Instructions to follow
Only the lines from the start of the data below through the line that contains "tag(o, names[x], 'column', 'columns" are to be copied, exactly and without pictures.

□ □ □ □

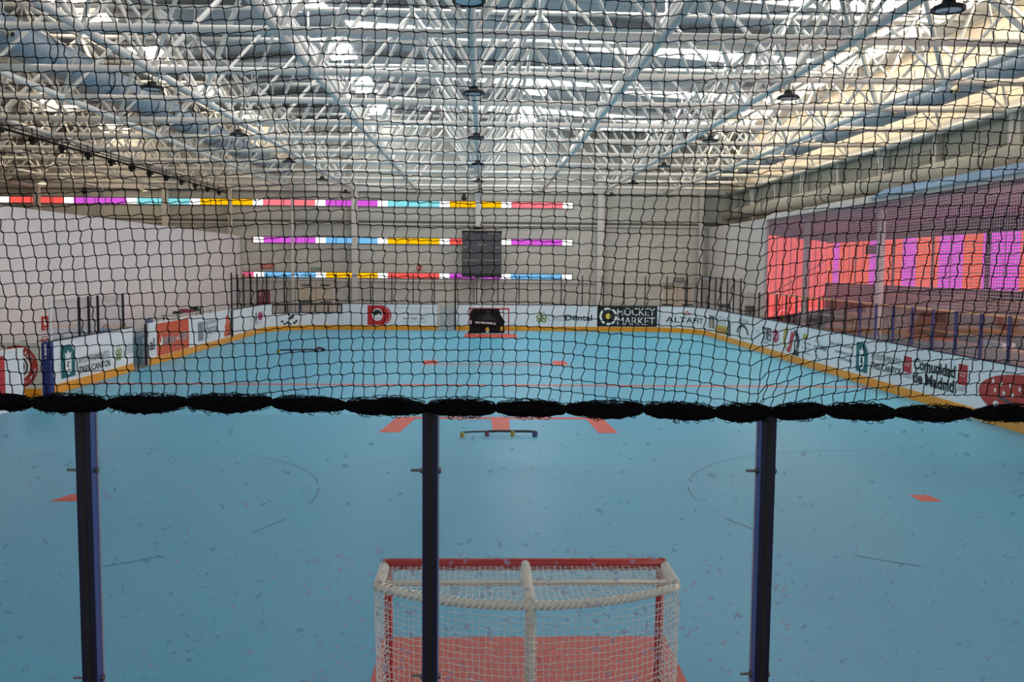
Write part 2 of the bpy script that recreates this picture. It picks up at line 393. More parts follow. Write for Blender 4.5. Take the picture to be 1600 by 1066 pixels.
# columns of the far wall
for x, w, zt in ((-23.46, .3, 9.7), (-16.83, .3, 9.9), (-13.45, .16, 9.9), (-10.2, .1, 9.9), (-6.93, .3, 9.9), (-.38, .3, 9.9), (6.15, .34, 9.9), (11.55, .22, 9.9)):
    c = MB().box(x - w / 2, x + w / 2, 45.62, 45.86, 0, zt).box(x - w / 2 - .05, x + w / 2 + .05, 45.58, 45.9, 0, .04)
    o = c.build('wall_column', 'column')
    names = {-23.46: 'white steel column at the far wall, leftmost of all', -16.83: 'white steel column at the far wall, second from the left', -13.45: 'slim white column at the far wall above the partition end',
             -10.2: 'thin white pipe-like column at the far wall left of the double door', -6.93: 'white steel column at the far wall right of the beige double door', -.38: 'white steel column at the far wall behind the scoreboard',
             6.15: 'thick white steel column at the far wall right of the coloured strips', 11.55: 'white column at the far wall beside the right corner'}
    tag(o, names[x], 'column', 'columns of the far wall')

# coloured window strips on the far wall
def strip_windows(z0, z1, xs, first, gapcols):
    global wn
    wn += 1
    fr = struct(MB().box(xs, 4.72, 45.975, 45.999, z0 - .05, z1 + .05).build('window_%d' % wn, 'dark_line'), 'strip window of coloured panes across the far wall', 'window')
    x = 4.66; i = 0
    while x > xs + .05:
        a = max(x - .53, xs); MB().box(a, x, 45.955, 45.972, z0, z1).build('pane', WC['w'], fr); x = a
        if x <= xs + .05: break
        a = max(x - 2.76, xs); col = first[i % len(first)]; i += 1
        q = (x - a) / 5
        p = MB().box(a, x, 45.955, 45.972, z0, z1).build('pane', WC[col], fr)
        for k in (1, 2, 3, 4):
            if (k + i) % 2 or k == 2: MB().box(a + q * k - .018, a + q * k + .018, 45.945, 45.954, z0, z1).build('mullion', 'dgrey', p)
        x = a
    return fr
strip_windows(6.17, 6.47, -27.5, 'pycmpycmry', None)
strip_windows(4.2, 4.49, -12.4, 'mrybmr', None)
strip_windows(2.37, 2.63, -12.9, 'bmrybk', None)

# doors of the far wall
def dbl_door(n, x0, x1, z1, label):
    d = struct(MB().box(x0, x1, 45.93, 45.999, 0, z1).build('door_%d' % n, 'door'), label, 'door')
    f = MB().box(x0 - .1, x0, 45.9, 45.999, 0, z1 + .1).box(x1, x1 + .1, 45.9, 45.999, 0, z1 + .1).box(x0, x1, 45.9, 45.999, z1, z1 + .1); f.build('door_frame', 'column', d)
    xm = (x0 + x1) / 2; MB().box(xm - .01, xm + .01, 45.92, 45.93, 0, z1).build('door_seam', 'dgrey', d)
    for s in (-1, 1):
        MB().box(xm + s * .55 - .3, xm + s * .55 + .3, 45.86, 45.93, 1.02, 1.1).build('push_bar', 'dgrey', d)
        MB().box(xm + s * .5 - .25, xm + s * .5 + .25, 45.88, 45.93, z1 - .2, z1 - .12).build('door_closer', 'dgrey', d)
dbl_door(1, -10.0, -8.1, 2.12, 'beige double door in the far wall, left of the rink goal')
dbl_door(2, 9.6, 11.2, 2.12, 'beige double door in the far wall near the right corner')
def sign(x0, x1, z0, z1, m, txt, label, cat='sign', y=45.9, tm='white'):
    o = MB().box(x0, x1, y, y + .09, z0, z1).build('wall_sign', m); tag(o, label, cat)
    if txt: words(txt, x0 + .06, x1 - .06, z0 + (z1 - z0) * .25, z1 - (z1 - z0) * .25, tm, o, .01, mapper=lambda u, v: (u, y - .004, v))
    return o
sign(-11.97, -11.3, 2.83, 3.06, 'brick', 'SALIDA', 'small red sign with white letters high on the far wall at left')
sign(-9.3, -8.75, 2.79, 2.9, 'sign_green', 'SALIDA', 'narrow green exit sign above the left beige double door')
sign(-3.66, -3.42, 2.8, 3.06, 'brick', 'E', 'small square red sign on the far wall left of the scoreboard')
sign(10.2, 10.75, 2.3, 2.5, 'dgrey', 'SALIDA', 'small dark exit sign above the right beige double door')

# scoreboard
sb = empty('scoreboard', (-.2, 45.3, 0), 'black scoreboard with unlit display rows hung on the far wall', 'scoreboard')
MB().box(-1.03, 1.05, -.1, .1, 2.52, 4.86).build('cabinet', 'post_black', sb)
MB().box(-1.05, 1.07, -.13, -.1, 2.48, 2.62).build('frame_rail', 'black', sb); MB().box(-1.05, 1.07, -.13, -.1, 4.80, 4.9).build('frame_rail', 'black', sb)
MB().box(-.25, -.2, .1, .3, 3, 4.7).box(.2, .25, .1, .3, 3, 4.7).build('wall_bracket', 'post_black', sb)
g = MB()
for i in range(38):
    x = -1.0 + i * .055; g.box(x, x + .018, -.108, -.1, 2.66, 4.76)
tag(g.build('display_grille', 'grey', sb), 'thin pale vertical bars', None, None, None)
mp = lambda u, v: (u, -.125, v)
for t, a, c_, z in (('LOCAL', -.9, -.45, 4.74), ('VISITANTE', .3, .9, 4.74), ('PERIODO', -.18, .2, 4.14), ('FALTAS', -.95, -.7, 4.0), ('FALTAS', .72, .97, 4.0),
                    ('PLAYER-PENALTY', -.95, -.12, 3.32), ('PLAYER-PENALTY', .12, .95, 3.32)):
    words(t, a, c_, z, z + .07, 'lgrey', sb, .01, mapper=mp)

# ================================================================== ROOF SPACE FRAME
PX = -.33; SP = 3.3; ZB, ZT = 7.0, 9.6
KX = list(range(-8, 5)); RY = [6.33 + SP * i for i in range(13)]
tr = empty('space_frame_roof', (0, 0, 0), 'white tubular steel space frame under the grey roof deck', 'roof truss')
for k in KX:
    x = PX + SP * k; b = MB().tube([(x, RY[0], ZB), (x, RY[-1], ZB)], .075, 10)
    for y in RY: b.ball((x, y, ZB), .12, 8, 5)
    b.build('bottom_chord', 'truss', tr, True)
for y in RY: MB().tube([(PX + SP * KX[0], y, ZB), (PX + SP * KX[-1] + .3, y, ZB)], .075, 10).build('bottom_chord', 'truss', tr, True)
TX = [PX + SP * (k + .5) for k in KX[:-1]]; TY = [y + SP / 2 for y in RY[:-1]]
for x in TX:
    b = MB().tube([(x, TY[0], ZT), (x, TY[-1], ZT)], .06, 8)
    for y in TY: b.ball((x, y, ZT), .1, 8, 5); b.tube([(x, y, ZT), (x, y, zr(x) - .08)], .03, 6)
    b.build('top_chord', 'truss', tr, True)
for y in TY: MB().tube([(TX[0], y, ZT), (TX[-1], y, ZT)], .065, 8).build('top_chord', 'truss', tr, True)
dl = []
for i, x in enumerate(TX):
    for j, y in enumerate(TY):
        for sx in (-1, 1):
            for sy in (-1, 1):
                B = Vector((x + sx * SP / 2, y + sy * SP / 2, ZB)); T = Vector((x, y, ZT)); d = (T - B).normalized()
                thick = .058 if (i + j) % 3 == 0 else .042
                dl.append((((x - CAM[0]) ** 2 + (y - CAM[1]) ** 2), x, y, B + d * .1, T - d * .08, d, thick))
def seen(t): # inside the frame at all
    x, y = t[1], t[2]; return abs(x + .1 - .03 * y) / (y + 3.04) < .62 and y > 12
vis = sorted([t for t in dl if seen(t)], key=lambda t: t[0]); rest_ = vis[100:] + [t for t in dl if not seen(t)]
def dg(b, t):
    A, B, d, r = t[3], t[4], t[5], t[6]
    b.tube([A, A + d * .12, A + d * .26, B - d * .26, B - d * .12, B], [.03, r * .7, r, r, r * .7, .03], 7)
for t in vis[:100]:
    b = MB(); dg(b, t); b.build('diagonal_strut', 'truss', tr, True)
b = MB()
for t in rest_: dg(b, t)
o = b.build('diagonal_strut_field', 'truss', tr, True); o['kind'] = 'stuff'
# purlins
pl = []
for i, y in enumerate([12.9 + 3.3 * j - 1.65 for j in range(11)]):
    b = MB()
    for x0, x1 in ((-22, RIDGE), (RIDGE, 12.6)):
        b.add([(x0, y - .05, zr(x0) - .22), (x1, y - .05, zr(x1) - .22), (x1, y + .05, zr(x1) - .22), (x0, y + .05, zr(x0) - .22),
               (x0, y - .05, zr(x0) - .035), (x1, y - .05, zr(x1) - .035), (x1, y + .05, zr(x1) - .035), (x0, y + .05, zr(x0) - .035)],
              [(3, 2, 1, 0), (4, 5, 6, 7), (0, 1, 5, 4), (1, 2, 6, 5), (2, 3, 7, 6), (3, 0, 4, 7)])
    b.build('purlin', 'purlin', tr)

# edge beam with columns, right side
eb = MB().box(12.95, 13.19, 6, 45.5, 6.95, 7.25).build('edge_beam', 'column'); tag(eb, 'long white box beam along the top of the right side wall', 'beam')
cy = [11.5, 15.2, 19.4, 23.4, 27.0, 30.7, 34.4, 38.0, 41.5, 44.6]
for i, y in enumerate(cy):
    w = .5 if i % 2 == 0 else .22
    c = MB().box(12.98, 13.18, y - w / 2, y + w / 2, 5.15, 6.94)
    if w > .4: c.box(12.9, 12.98, y - .05, y + .05, 5.4, 6.94)
    o = c.build('clerestory_column', 'column')
    tag(o, ('wide' if w > .4 else 'narrow') + ' white stub column under the right edge beam, %s counted from the far end' % ['tenth', 'ninth', 'eighth', 'seventh', 'sixth', 'fifth', 'fourth', 'third', 'second', 'first'][i], 'column', 'stub columns on the right wall')
# bracing near the corner
for A, B in (((12.3, 45.97, 6.8), (12.9, 45.97, 5.5)), ((11.9, 45.97, 6.6), (10.9, 45.97, 5.45)), ((7.2, 45.97, 3.0), (10.6, 45.97, 5.15))):
    tag(MB().tube([A, B], .025, 6).build('brace_rod', 'column'), {12.3: 'thin diagonal brace rod in the far right corner below the beam', 11.9: 'short diagonal brace rod at the top of the far right corner', 7.2: 'long diagonal brace rod on the far wall left of the right corner'}[A[0]], 'brace', 'brace rods')

# ================================================================== DUCTS
def duct(x, z, r, y0, y1, m, label, nozzle=0, bands=6.6):
    e = empty('spiral_duct', (x, 0, z), label, 'duct')
    MB().tube([(0, y0, 0), (0, (y0 + y1) / 2, 0), (0, y1, 0)], r, 28).build('duct_tube', m, e, True)
    y = y0 + 1
    while y < y1:
        b = MB(); vs = []
        b.tube([(0, y, 0), (0, y + .05, 0)], r + .015, 28)
        b.tube([(-r, y + .02, 0), (-r, y + .02, r + .5)], .012, 5); b.tube([(r, y + .02, 0), (r, y + .02, r + .5)], .012, 5)
        b.build('hanger_band', 'band', e)
        if nozzle:
            MB().tube([(nozzle * r * .8, y + 1, -.12), (nozzle * (r + .12), y + 1, -.2)], [.11, .07], 12).build('nozzle', 'duct_cream', e)
            MB().tube([(nozzle * (r + .12), y + 1, -.2), (nozzle * (r + .15), y + 1, -.215)], .05, 12).build('nozzle_opening', 'black', e)
        y += bands / 2
    return e
duct(-10.45, 7.95, .42, 8, 45, 'duct', 'large pale blue spiral duct running through the space frame on the left', 1)
duct(12.05, 7.72, .30, 8, 45, 'duct', 'pale blue spiral duct running through the space frame on the right', -1)
duct(12.62, 5.78, .27, 8, 44.6, 'duct_cream', 'cream spiral duct resting along the ledge above the perforated screen', 0, 7.2)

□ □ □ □

The response
Write part 2 of the bpy script that recreates this picture. It picks up at line 393. More parts follow. Write for Blender 4.5. Take the picture to be 1600 by 1066 pixels.
# columns of the far wall
for x, w, zt in ((-23.46, .3, 9.7), (-16.83, .3, 9.9), (-13.45, .16, 9.9), (-10.2, .1, 9.9), (-6.93, .3, 9.9), (-.38, .3, 9.9), (6.15, .34, 9.9), (11.55, .22, 9.9)):
    c = MB().box(x - w / 2, x + w / 2, 45.62, 45.86, 0, zt).box(x - w / 2 - .05, x + w / 2 + .05, 45.58, 45.9, 0, .04)
    o = c.build('wall_column', 'column')
    names = {-23.46: 'white steel column at the far wall, leftmost of all', -16.83: 'white steel column at the far wall, second from the left', -13.45: 'slim white column at the far wall above the partition end',
             -10.2: 'thin white pipe-like column at the far wall left of the double door', -6.93: 'white steel column at the far wall right of the beige double door', -.38: 'white steel column at the far wall behind the scoreboard',
             6.15: 'thick white steel column at the far wall right of the coloured strips', 11.55: 'white column at the far wall beside the right corner'}
    tag(o, names[x], 'column', 'columns of the far wall')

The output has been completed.